Small and Medium-Scale businesses can be defined as any enterprise employing between five and one hundred workers with an annual turnover of about four hundred thousand Naira (N400,000). The Federal Ministry of Commerce and Industry defines SMEs as firms with a total investment (excluding the cost of land but including capital) of up to N750,000 and paid employment of up to fifty (50) persons. SMEs exist in the form of sole proprietorships and partnerships. However, some could be registered as limited liability companies and characterized by simple management structure, informal employer/employee relationship, labour-intensive operation, simple technology, the fusion of ownership and management and limited access to capital.
The seven significant sources of funding available to SMEs in Nigeria may include but are not limited to personal resources, family and friends, partners or business associates, informal financial markets, banks, specialized funding facilities, e.g., National Economic Reconstruction Fund (NERFUND) and specialized financial institutions, e.g., Bank of Industry (BOI), Nigerian Industrial Development Bank (NIDB) etc. (Owulah S. I., (1999).

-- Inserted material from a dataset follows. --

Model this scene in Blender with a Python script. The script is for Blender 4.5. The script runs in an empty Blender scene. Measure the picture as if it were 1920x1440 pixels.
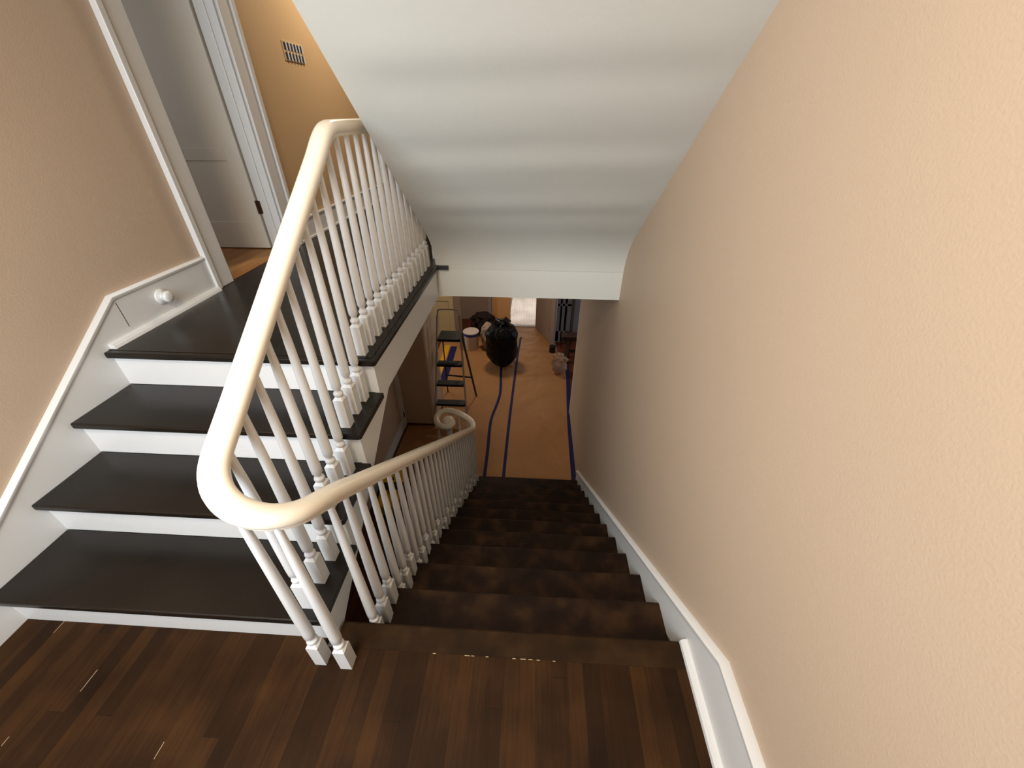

SMEs in Nigeria constitute a significant portion of the business landscape, accounting for a substantial share of the country’s Gross Domestic Product (GDP). They are diverse and dynamic, operating in various sectors, including agriculture, manufacturing, services, and technology. SMEs provide employment opportunities to millions of Nigerians and foster entrepreneurship and innovation. SMEs also aid in technological/industrial development, technology acquisition, capacity building, promotion of economic growth, increased standard of living, industrial dispersal or spread, servicing of large-scale industries, export promotion, structural transformation of rural areas, flexibility and low take-off requirements.
Despite their importance, SMEs in Nigeria encounter numerous hurdles that impede their participation in international trade. Some of these are:
1. LIMITED ACCESS TO FINANCE: SMEs often need help accessing affordable credit and financing options, hindering their capacity to invest in technology, expand operations, and meet international trade standards.
2. INFRASTRUCTURE DEFICIT: Inadequate infrastructure, such as reliable power supply, transportation networks, and digital connectivity, affects the competitiveness of SMEs and increases production costs.
3. REGULATORY BURDENS: Complex bureaucratic processes, high taxes, and inconsistent policies create barriers for SMEs in cross-border trade.
4. LACK OF INFORMATION AND AWARENESS: Many SMEs in Nigeria need to be made aware of the potential benefits of international trade or lack the necessary knowledge and resources to explore foreign markets.
5. QUALITY STANDARDS AND CERTIFICATIONS: Meeting international quality standards and obtaining relevant certifications can be costly and time-consuming for SMEs, limiting their access to global markets. (Ojiako, O. F, 2000).
Several initiatives could be implemented to enhance SME participation in Nigeria’s trade and address the challenges they face:
1. ACCESS TO FINANCE: The government and financial institutions should collaborate to create targeted financial products and incentives that cater to the specific needs of SMEs, such as low-interest loans, grants, and export financing.
INFRASTRUCTURE DEVELOPMENT: Investment in critical infrastructure projects will improve the overall business environment and reduce production costs for SMEs.
2. SIMPLIFIED REGULATIONS: Streamlining trade regulations and administrative processes will make it easier for SMEs to engage in international trade and comply with standards.
3. CAPACITY BUILDING AND TRAINING: Training and workshops on international trade, export procedures, and quality standards will empower SMEs with the knowledge and skills to compete globally.
4. MARKET INFORMATION AND NETWORKING: Establishing platforms for SMEs to access market information and connect with potential international buyers and partners can boost their export opportunities.
5. PUBLIC-PRIVATE PARTNERSHIPS (P.S.): Collaboration between the government, private sector, and international organizations is essential to create an enabling environment for SMEs in Nigeria’s trade. PPPs can facilitate knowledge transfer, resource mobilization, and technology adoption, fostering SME growth and integration into global value chains. (Mahmoud, D. 2005).
SMEs are vital drivers of economic growth and development in Nigeria. For the country to harness their full potential, addressing the challenges they face in international trade is crucial.